Besonders interessant ist die Verarbeitung der Blätter nach der Ernte bis zum fertigen Deckblatt, das vom Torcedor schließlich um die Einlage und das Umblatt gewickelt wird. Nachdem die geernteten Tabakblätter in den Lagerschuppen angekommen sind, werden sie zu Bündeln zusammengebunden getrocknet. Anschließend geht es mit der ersten Fermentation weiter, um den Blättern Säure und Nikotin zu entziehen. Nach der ersten Fermentation erfolgen die Sortierung und das Entrippen durch die Despalilladoras. Anschließend kommt es zum wohl wichtigsten Schritt: Die Rezagadores sortieren die Deckblätter nach Größe und Farbe. Diese Kategorisierung entscheidet letzten Endes darüber, für welche Zigarrenrohlinge die Deckblätter genutzt werden. Sogar aussortiert wird in diesem Produktionsschritt noch, denn die Deckblätter müssen vor allem bei bewährten, originalen Habanos absolut makellos sein. Auch im Hinblick auf die Torcedores müssen die Deckblätter genau die Dehnbarkeit und Flexibilität mitbringen, die ihnen bereits vor der Ernte vorhergesagt wurde.

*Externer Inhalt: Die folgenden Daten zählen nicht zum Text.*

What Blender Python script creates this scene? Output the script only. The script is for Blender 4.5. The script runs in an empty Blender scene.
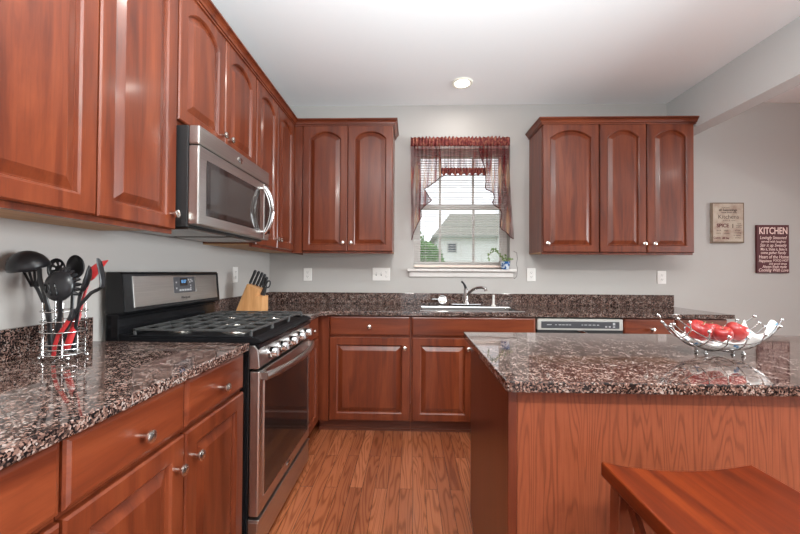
import bpy, bmesh, math, random
from mathutils import Vector, Matrix, noise
random.seed(7)
PI = math.pi
SC = bpy.context.scene
COL = SC.collection

# ------------------------------------------------------------------ camera, world, lights, exposure
FPX, CAMP = 363.68, Vector((1.3148, -3.3419, 1.2081))
YAW, PIT, ROL = -0.0301, 0.0131, 0.0063
_F = Vector((math.sin(YAW) * math.cos(PIT), math.cos(YAW) * math.cos(PIT), math.sin(PIT)))
_R0 = Vector((math.cos(YAW), -math.sin(YAW), 0))
_U0 = _R0.cross(_F)
_R = math.cos(ROL) * _R0 + math.sin(ROL) * _U0
_U = -math.sin(ROL) * _R0 + math.cos(ROL) * _U0
cam_d = bpy.data.cameras.new('camera')
cam = bpy.data.objects.new('camera', cam_d)
COL.objects.link(cam)
M = Matrix.Identity(4)
for i in range(3):
    M[i][0], M[i][1], M[i][2], M[i][3] = _R[i], _U[i], -_F[i], CAMP[i]
cam.matrix_world = M
cam_d.sensor_width = 36
cam_d.lens = FPX * 36 / 800
cam_d.clip_start = 0.02
SC.camera = cam


def at(px, py, val, ax='y'):
    """world point where the sight line of a photo pixel meets the plane ax = val"""
    d = _F * FPX + (px - 400) * _R - (py - 267) * _U
    i = 'xyz'.index(ax)
    return CAMP + d * ((val - CAMP[i]) / d[i])


world = bpy.data.worlds.new('world')
SC.world = world
world.use_nodes = True
wn = world.node_tree
bg = wn.nodes['Background']
bg.inputs[0].default_value = (0.93, 0.96, 1.0, 1)
bg.inputs[1].default_value = 1.6


def area(name, loc, rot, sx, sy, power, col=(1, 1, 1), shape='RECTANGLE', spread=PI):
    l = bpy.data.lights.new(name, 'AREA')
    l.shape = shape
    l.size = sx
    if shape in ('RECTANGLE', 'ELLIPSE'):
        l.size_y = sy
    l.energy = power
    l.color = col
    l.spread = spread
    o = bpy.data.objects.new(name, l)
    o.location = loc
    o.rotation_euler = rot
    COL.objects.link(o)
    return o


# soft fill light added behind the camera, in the unseen rear doorway
area('rear_fill_light', (2.6, -6.9, 1.25), (math.radians(97), 0, 0), 3.2, 2.1, 12, (0.90, 0.97, 1.0))
# fill light added at the unseen right wall to brighten the left wall
area('side_fill_light', (6.94, -3.2, 1.45), (0, math.radians(90), 0), 1.6, 2.6, 135, (0.90, 0.97, 1.0), spread=math.radians(100))
# fill light added behind the camera, aimed up to brighten the ceiling
area('ceiling_fill_light', (1.55, -3.5, 1.35), (math.radians(180 - 14), 0, 0), 0.7, 0.7, 128, (0.84, 0.98, 1.03), spread=math.radians(135))
# recessed downlights of the ceiling
for (dx, dy, dw) in ((1.30, -2.0, 9), (2.85, -2.0, 9), (1.35, -3.7, 44), (2.85, -3.7, 60), (1.35, -5.4, 8), (2.85, -5.4, 8),
                     (5.3, -3.0, 5), (5.3, -5.4, 5)):
    area('recessed_lamp', (dx, dy, 2.735), (0, 0, 0), 0.14, 0.14, dw, (0.98, 0.97, 0.92), 'DISK')
area('recessed_lamp', (1.722, -0.40, 2.728), (0, 0, 0), 0.12, 0.12, 3, (1.0, 0.95, 0.88), 'DISK')

SC.view_settings.view_transform = 'Standard'
SC.view_settings.look = 'None'
SC.view_settings.gamma = 1
SC.view_settings.use_curve_mapping = False
SC.view_settings.exposure = 0.0


# ------------------------------------------------------------------ materials
def s2l(r, g, b):
    f = lambda c: (c / 255 / 12.92) if c / 255 <= 0.04045 else ((c / 255 + 0.055) / 1.055) ** 2.4
    return (f(r), f(g), f(b), 1)


def mat(name, col, rough=0.5, metal=0.0, spec=0.5, coat=0.0, coat_r=0.1, emit=None, estr=0.0):
    m = bpy.data.materials.new(name)
    m.use_nodes = True
    p = m.node_tree.nodes['Principled BSDF']
    p.inputs['Base Color'].default_value = col
    p.inputs['Roughness'].default_value = rough
    p.inputs['Metallic'].default_value = metal
    p.inputs['Specular IOR Level'].default_value = spec
    p.inputs['Coat Weight'].default_value = coat
    p.inputs['Coat Roughness'].default_value = coat_r
    if emit:
        p.inputs['Emission Color'].default_value = emit
        p.inputs['Emission Strength'].default_value = estr
    return m


class NT:
    def __init__(s, m):
        s.t = m.node_tree
        s.n = s.t.nodes
        s.p = s.n['Principled BSDF']

    def add(s, typ, **kw):
        n = s.n.new(typ)
        for k, v in kw.items():
            setattr(n, k, v)
        return n

    def link(s, a, b):
        s.t.links.new(a, b)

    def ramp(s, fac, stops, interp='LINEAR'):
        r = s.add('ShaderNodeValToRGB')
        r.color_ramp.interpolation = interp
        e = r.color_ramp.elements
        while len(e) < len(stops):
            e.new(0.5)
        for k, (pos, c) in enumerate(stops):
            e[k].position = pos
            e[k].color = c if len(c) == 4 else (*c, 1)
        s.link(fac, r.inputs[0])
        return r

    def noise(s, vec, scale, detail=4, rough=0.55, dist=0.0):
        n = s.add('ShaderNodeTexNoise')
        n.inputs['Scale'].default_value = scale
        n.inputs['Detail'].default_value = detail
        n.inputs['Roughness'].default_value = rough
        n.inputs['Distortion'].default_value = dist
        s.link(vec, n.inputs['Vector'])
        return n

    def coord(s, scale=(1, 1, 1), which='Object', rand=True):
        tc = s.add('ShaderNodeTexCoord')
        mp = s.add('ShaderNodeMapping')
        mp.inputs['Scale'].default_value = scale
        if rand:
            oi = s.add('ShaderNodeObjectInfo')
            ml = s.add('ShaderNodeMath', operation='MULTIPLY')
            ml.inputs[1].default_value = 37.0
            s.link(oi.outputs['Random'], ml.inputs[0])
            ad = s.add('ShaderNodeVectorMath', operation='ADD')
            s.link(tc.outputs[which], ad.inputs[0])
            s.link(ml.outputs[0], ad.inputs[1])
            s.link(ad.outputs[0], mp.inputs[0])
        else:
            s.link(tc.outputs[which], mp.inputs[0])
        return mp.outputs[0]

    def bump(s, h, strength=0.1, dist=0.002):
        b = s.add('ShaderNodeBump')
        b.inputs['Strength'].default_value = strength
        b.inputs['Distance'].default_value = dist
        s.link(h, b.inputs['Height'])
        s.link(b.outputs[0], s.p.inputs['Normal'])

    def mix(s, a, b, fac, blend='MIX'):
        m = s.add('ShaderNodeMix', data_type='RGBA', blend_type=blend)
        for sock, v in ((m.inputs[6], a), (m.inputs[7], b), (m.inputs[0], fac)):
            if hasattr(v, 'is_linked'):
                s.link(v, sock)
            else:
                sock.default_value = v
        return m.outputs[2]


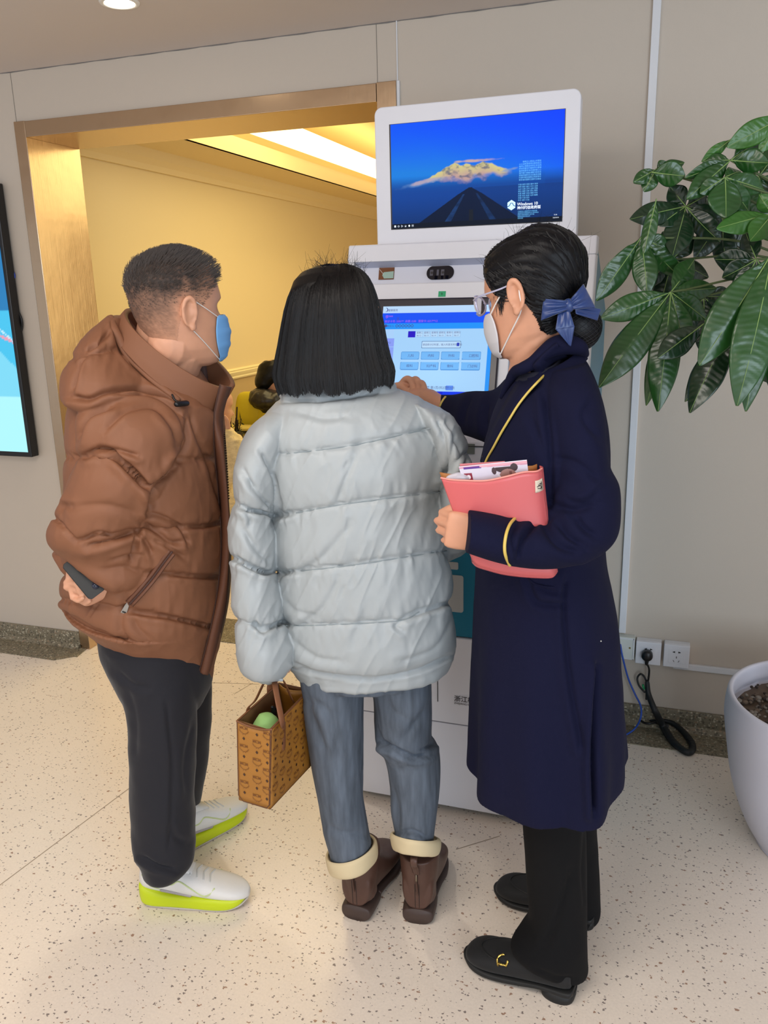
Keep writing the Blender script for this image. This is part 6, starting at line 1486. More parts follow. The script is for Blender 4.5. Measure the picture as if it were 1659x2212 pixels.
ribbons(np.array(paths), .0018, 'hair_strands', M_HG, hg)
paths = []
for _ in range(110):
    i = rs.randint(70, nz - 1); j = rs.randint(0, na)
    if not keep[i, j]: continue
    p = g2[i, j]; n_ = N[i, j]; L = .010 + .022 * rs.rand(); b_ = rs.randn(3) * .4; d_ = n_ * .5 + rs.randn(3) * .5 + np.array([0, -.4, .2]); d_ /= np.linalg.norm(d_)
    paths.append([Tg(p + n_ * .001 + d_ * L * t + b_ * L * t * t) for t in np.linspace(0, 1, 7)])
ribbons(np.array(paths), .0005, 'loose_hairs', M_HG, hg)
# sideburn wisps in front of the ear, nape wisps
paths = []
for _ in range(70):
    z = .012 - .03 * rs.rand(); ph = -1.22 + .14 * rs.randn() * .5; x, y, zz = head_pt(z, ph, .0012); p = np.array((x, y, zz)).reshape(3); paths.append([Tg(p + np.array((-.0, .002 * t, -.016 * t)) + rs.randn(3) * .0006) for t in np.linspace(0, 1, 5)])
for _ in range(0):
    z = -.065 - .02 * rs.rand(); ph = -2.0 - 1.1 * rs.rand(); x, y, zz = head_pt(z, ph, .001); p = np.array((x, y, zz)).reshape(3); paths.append([Tg(p + np.array((0, -.004 * t, -.012 * t)) + rs.randn(3) * .0012) for t in np.linspace(0, 1, 5)])
ribbons(np.array(paths), .0009, 'wisps', M_HG, hg)
# bun in its net
bc = W(1248, 706, 1.655)
m = MB(); G = ellipsoid((0, 0, 0), (.046, .042, .046), None, 30, 40); G = G * (1 + .05 * noise(G * 30, 3))[..., None]; G = bc + G[..., 0:1] * UV + G[..., 1:2] * HV + G[..., 2:3] * ZV; m.grid(G, 0, True, True, True); bu = m.build('hair_bun', M_HG, hg)
m = MB(); D = (G - bc) * 1.02
for i in range(2, 28, 2):
    for s_ in (1, -1):
        pts = [bc + D[(i + s_ * k) % 28 + 1, (k * 2) % 40] for k in range(0, 1)]
netm = []
for k in range(0, 40, 2):
    for s_ in (1, -1):
        m.tube([bc + D[i, (k + s_ * (i - 2)) % 40] for i in range(2, 28)], .0005, 4, round_ends=False)
m.build('hair_net', mat('net_black', (24, 26, 34), .5), bu)
# satin bow
M_SAT = mat('navy_satin', (34, 58, 112), .30, sheen=.3, bump=(40, .15, .002))
def ribbon_strip(c, wds, nm, par, side=None, thick=.0012, puffy=.0):
    P = crom(np.array(c, float), 8); w_ = crom(np.array(wds, float)[:, None], 8)[:, 0]; T_ = np.gradient(P, axis=0); T_ /= np.linalg.norm(T_, axis=1)[:, None]
    rows = []
    for k, (p, t) in enumerate(zip(P, T_)):
        v = EYE - p; v /= np.linalg.norm(v); s_ = np.cross(t, v); s_ /= np.linalg.norm(s_)
        s_ = s_ * .92 + v * (.35 * math.sin(k * .35)); rows.append([p + s_ * w_[k] * u + v * (.004 * math.cos(u * 3.0) + .0018 * math.sin(u * 9 + k * .4)) for u in np.linspace(-1, 1, 9)])
    m = MB(); m.grid(np.array(rows)); return m.build(nm, M_SAT, par, solid=thick)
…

Der Wert dieser Auslese ist den drei großen „Aufgaben“ des Deckblattes zuzuschreiben. Zum einen gibt es der Zigarre die Struktur. Selbst nach der Entnahme der Hautrippe zeichnet sich ein gutes Deckblatt durch möglichst wenige, feine Adern aus. In diesen Adern findet man kaum Aromastoffe vor, sie beinhalten fast ausschließlich Nikotin. Außerdem sieht der Aficionado in den dickeren Adern nicht nur eine Aroma-Blockade, sondern eben auch schlechte Produktionsvorgänge und mangelnde Kontrolle.

Des Weiteren ist die Farbe von enormer Bedeutung. Sie entscheidet über die Ästhetik und den Geschmack: Eine helle Deckblattfarbe schürt die Erwartung eines milden Smokes – eine Maduro mit dunkelbraunem Farbton lässt einen würzigen Charakter erwarten. Und damit wäre schon der letzte wichtige Punkt angesprochen: Die Farbe repräsentiert nicht nur den Geschmack, sie ist auch wirklich aktiv dafür verantwortlich. Denn die Capa kann mehr als die Hälfte aller Aromen der Zigarren in sich tragen und über die Aromendynamik des ganzen Wickels entscheiden. Dennoch gibt es aber auch Ausnahmen und Zigarren, die trotz eines dunklen Deckblatts eher mild oder trotz eines hellen Deckblatts eher würzig sind.